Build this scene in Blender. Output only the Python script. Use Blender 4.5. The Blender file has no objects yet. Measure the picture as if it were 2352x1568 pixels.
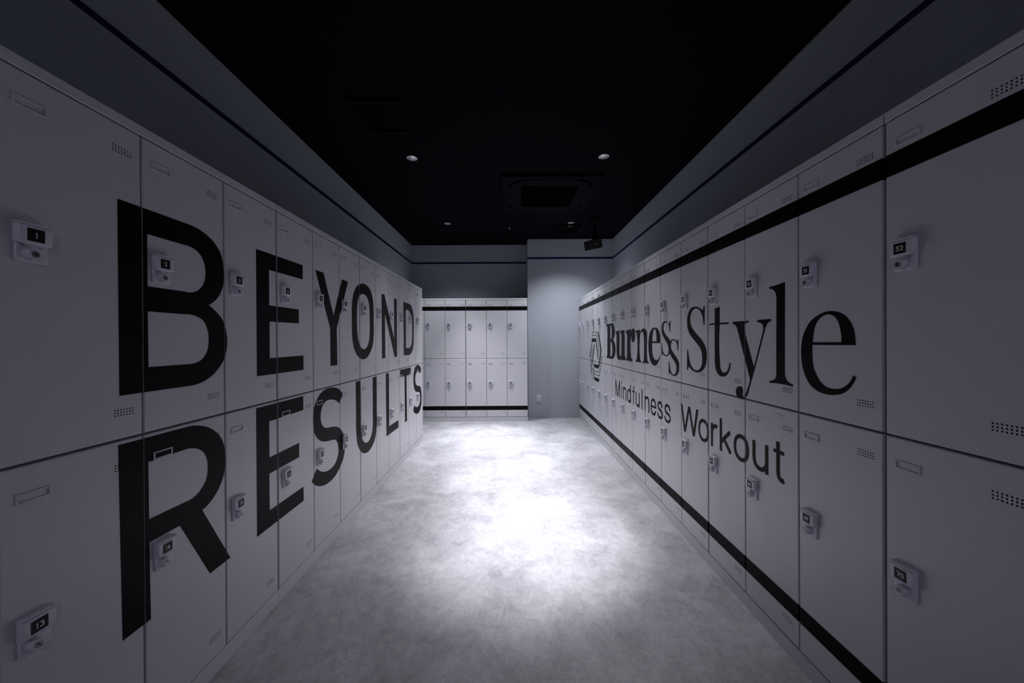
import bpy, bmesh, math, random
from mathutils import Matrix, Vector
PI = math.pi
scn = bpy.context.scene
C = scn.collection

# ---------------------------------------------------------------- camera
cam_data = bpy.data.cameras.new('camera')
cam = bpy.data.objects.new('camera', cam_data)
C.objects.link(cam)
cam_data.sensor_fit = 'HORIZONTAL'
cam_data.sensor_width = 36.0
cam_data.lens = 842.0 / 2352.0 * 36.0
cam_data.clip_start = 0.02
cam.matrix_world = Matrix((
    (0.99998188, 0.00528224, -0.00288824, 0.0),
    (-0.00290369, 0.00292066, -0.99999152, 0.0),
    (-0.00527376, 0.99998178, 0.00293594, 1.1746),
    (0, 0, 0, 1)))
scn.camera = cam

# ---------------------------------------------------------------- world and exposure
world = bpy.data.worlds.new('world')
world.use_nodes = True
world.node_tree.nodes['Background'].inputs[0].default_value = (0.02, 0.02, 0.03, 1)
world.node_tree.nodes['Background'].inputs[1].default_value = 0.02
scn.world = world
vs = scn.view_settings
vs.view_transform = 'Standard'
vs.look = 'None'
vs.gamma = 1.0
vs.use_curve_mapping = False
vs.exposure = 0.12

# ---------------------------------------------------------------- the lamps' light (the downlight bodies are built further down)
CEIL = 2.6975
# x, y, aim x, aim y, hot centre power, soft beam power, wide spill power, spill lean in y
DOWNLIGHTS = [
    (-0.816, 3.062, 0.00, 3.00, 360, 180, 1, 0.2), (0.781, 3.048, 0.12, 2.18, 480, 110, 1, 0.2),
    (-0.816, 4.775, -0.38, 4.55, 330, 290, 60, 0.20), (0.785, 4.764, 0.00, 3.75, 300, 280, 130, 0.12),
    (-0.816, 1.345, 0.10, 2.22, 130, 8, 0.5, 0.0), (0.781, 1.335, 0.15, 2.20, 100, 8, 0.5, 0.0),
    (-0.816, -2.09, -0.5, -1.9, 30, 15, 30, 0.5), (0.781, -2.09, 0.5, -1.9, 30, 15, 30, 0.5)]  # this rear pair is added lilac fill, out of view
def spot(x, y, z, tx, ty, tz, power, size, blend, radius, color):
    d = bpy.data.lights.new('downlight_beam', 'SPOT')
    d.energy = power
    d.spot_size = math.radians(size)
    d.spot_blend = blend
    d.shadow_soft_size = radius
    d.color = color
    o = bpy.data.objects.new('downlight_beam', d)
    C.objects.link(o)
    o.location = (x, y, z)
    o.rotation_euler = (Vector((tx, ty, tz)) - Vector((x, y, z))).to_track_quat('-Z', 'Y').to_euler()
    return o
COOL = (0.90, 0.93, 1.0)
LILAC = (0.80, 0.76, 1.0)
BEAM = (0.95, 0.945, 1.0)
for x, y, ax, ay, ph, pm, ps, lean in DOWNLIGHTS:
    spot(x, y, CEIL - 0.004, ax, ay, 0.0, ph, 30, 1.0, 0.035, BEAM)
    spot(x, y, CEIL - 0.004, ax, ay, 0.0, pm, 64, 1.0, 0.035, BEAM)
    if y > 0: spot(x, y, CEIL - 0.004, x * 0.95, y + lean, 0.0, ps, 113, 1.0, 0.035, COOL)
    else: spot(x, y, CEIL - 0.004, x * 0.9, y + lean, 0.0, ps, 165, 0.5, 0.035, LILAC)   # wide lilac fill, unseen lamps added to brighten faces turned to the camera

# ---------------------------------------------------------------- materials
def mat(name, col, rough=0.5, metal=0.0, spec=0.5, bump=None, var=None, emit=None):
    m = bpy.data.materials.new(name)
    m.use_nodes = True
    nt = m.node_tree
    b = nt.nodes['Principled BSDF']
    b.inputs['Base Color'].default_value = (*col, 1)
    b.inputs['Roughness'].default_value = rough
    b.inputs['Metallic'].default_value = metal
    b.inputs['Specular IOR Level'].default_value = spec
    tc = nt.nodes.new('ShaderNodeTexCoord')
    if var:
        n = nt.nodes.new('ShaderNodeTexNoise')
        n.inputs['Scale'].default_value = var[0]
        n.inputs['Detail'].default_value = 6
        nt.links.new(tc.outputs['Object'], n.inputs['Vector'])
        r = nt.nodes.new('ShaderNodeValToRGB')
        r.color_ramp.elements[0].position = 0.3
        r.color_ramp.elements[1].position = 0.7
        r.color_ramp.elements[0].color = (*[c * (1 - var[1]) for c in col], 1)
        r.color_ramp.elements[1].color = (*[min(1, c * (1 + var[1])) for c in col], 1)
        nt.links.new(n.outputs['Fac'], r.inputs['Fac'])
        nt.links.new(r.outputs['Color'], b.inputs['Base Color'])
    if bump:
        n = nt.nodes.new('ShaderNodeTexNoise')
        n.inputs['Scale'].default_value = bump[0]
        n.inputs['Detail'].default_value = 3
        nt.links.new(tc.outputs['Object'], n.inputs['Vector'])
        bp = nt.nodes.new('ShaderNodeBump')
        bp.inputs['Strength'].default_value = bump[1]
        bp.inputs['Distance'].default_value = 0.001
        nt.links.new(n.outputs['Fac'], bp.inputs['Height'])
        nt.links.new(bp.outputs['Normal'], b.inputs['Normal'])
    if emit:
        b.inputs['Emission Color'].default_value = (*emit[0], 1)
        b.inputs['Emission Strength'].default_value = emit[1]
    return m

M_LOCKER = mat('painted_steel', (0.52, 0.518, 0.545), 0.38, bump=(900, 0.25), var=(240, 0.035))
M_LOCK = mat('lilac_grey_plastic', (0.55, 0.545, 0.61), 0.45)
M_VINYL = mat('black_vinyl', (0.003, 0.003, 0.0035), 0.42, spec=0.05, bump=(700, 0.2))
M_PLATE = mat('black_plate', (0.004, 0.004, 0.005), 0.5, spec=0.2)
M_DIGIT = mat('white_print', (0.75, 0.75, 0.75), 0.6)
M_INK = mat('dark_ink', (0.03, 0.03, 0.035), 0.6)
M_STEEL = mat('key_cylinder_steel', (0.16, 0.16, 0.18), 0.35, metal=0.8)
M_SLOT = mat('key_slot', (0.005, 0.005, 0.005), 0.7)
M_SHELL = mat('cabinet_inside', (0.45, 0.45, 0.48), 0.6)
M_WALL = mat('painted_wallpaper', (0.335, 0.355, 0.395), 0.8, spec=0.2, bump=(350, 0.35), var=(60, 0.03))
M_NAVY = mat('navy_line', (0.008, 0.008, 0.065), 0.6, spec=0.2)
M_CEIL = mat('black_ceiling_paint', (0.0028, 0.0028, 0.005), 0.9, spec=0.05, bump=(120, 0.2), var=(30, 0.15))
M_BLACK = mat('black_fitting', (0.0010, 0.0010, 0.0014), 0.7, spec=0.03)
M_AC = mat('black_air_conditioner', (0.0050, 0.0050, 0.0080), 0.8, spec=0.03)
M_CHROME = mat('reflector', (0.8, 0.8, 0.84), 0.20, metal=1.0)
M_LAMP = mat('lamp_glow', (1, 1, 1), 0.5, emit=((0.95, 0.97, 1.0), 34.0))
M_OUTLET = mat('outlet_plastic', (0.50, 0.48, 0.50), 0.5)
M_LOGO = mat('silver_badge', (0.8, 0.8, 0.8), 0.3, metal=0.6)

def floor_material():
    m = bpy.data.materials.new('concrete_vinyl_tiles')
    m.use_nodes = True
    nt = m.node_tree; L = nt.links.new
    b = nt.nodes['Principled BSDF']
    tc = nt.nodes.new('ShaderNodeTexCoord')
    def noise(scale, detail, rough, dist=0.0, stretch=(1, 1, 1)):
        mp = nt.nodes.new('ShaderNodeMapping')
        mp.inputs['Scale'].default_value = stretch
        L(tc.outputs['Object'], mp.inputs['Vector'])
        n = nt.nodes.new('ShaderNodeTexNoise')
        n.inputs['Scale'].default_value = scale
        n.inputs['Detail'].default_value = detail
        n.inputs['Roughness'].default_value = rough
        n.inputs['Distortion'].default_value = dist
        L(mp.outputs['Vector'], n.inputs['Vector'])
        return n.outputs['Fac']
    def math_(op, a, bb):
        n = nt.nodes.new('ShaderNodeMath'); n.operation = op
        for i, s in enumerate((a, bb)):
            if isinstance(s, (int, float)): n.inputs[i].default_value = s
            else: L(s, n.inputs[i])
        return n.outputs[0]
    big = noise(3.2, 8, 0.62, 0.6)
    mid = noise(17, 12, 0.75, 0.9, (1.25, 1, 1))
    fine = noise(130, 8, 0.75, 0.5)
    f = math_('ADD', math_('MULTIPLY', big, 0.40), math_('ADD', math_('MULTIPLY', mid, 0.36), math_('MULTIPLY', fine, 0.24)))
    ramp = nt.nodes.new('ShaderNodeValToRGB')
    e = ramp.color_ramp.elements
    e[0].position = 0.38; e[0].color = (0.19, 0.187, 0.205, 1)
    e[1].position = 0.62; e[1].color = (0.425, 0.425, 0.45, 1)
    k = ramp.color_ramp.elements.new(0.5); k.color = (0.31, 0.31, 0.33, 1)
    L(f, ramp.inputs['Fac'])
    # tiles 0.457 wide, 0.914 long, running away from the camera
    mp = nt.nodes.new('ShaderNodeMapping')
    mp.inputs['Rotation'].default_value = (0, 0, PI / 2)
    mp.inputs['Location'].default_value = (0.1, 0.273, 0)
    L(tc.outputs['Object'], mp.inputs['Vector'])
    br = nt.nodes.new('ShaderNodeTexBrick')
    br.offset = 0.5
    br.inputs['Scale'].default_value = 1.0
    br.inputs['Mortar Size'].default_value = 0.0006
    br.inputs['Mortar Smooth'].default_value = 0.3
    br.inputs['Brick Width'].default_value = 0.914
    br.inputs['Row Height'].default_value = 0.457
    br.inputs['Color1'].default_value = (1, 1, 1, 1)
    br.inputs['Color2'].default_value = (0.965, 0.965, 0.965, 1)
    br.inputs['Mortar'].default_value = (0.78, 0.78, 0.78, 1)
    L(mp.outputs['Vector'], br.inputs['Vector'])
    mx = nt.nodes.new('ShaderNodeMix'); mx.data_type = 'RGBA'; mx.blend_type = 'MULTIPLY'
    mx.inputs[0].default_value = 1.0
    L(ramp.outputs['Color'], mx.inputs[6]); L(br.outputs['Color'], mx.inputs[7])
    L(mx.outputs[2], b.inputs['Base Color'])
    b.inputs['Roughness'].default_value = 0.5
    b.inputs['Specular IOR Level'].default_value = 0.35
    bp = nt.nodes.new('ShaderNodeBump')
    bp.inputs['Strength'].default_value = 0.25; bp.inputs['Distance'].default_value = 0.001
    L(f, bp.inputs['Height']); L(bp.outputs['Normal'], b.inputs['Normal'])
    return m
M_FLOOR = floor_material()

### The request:
Extract the lines exactly, please: the first line of the listing, the line with "C = scn.collection", and every line between them, but no pictures.

### Expected answer:
Build this scene in Blender. Output only the Python script. Use Blender 4.5. The Blender file has no objects yet. Measure the picture as if it were 2352x1568 pixels.
import bpy, bmesh, math, random
from mathutils import Matrix, Vector
PI = math.pi
scn = bpy.context.scene
C = scn.collection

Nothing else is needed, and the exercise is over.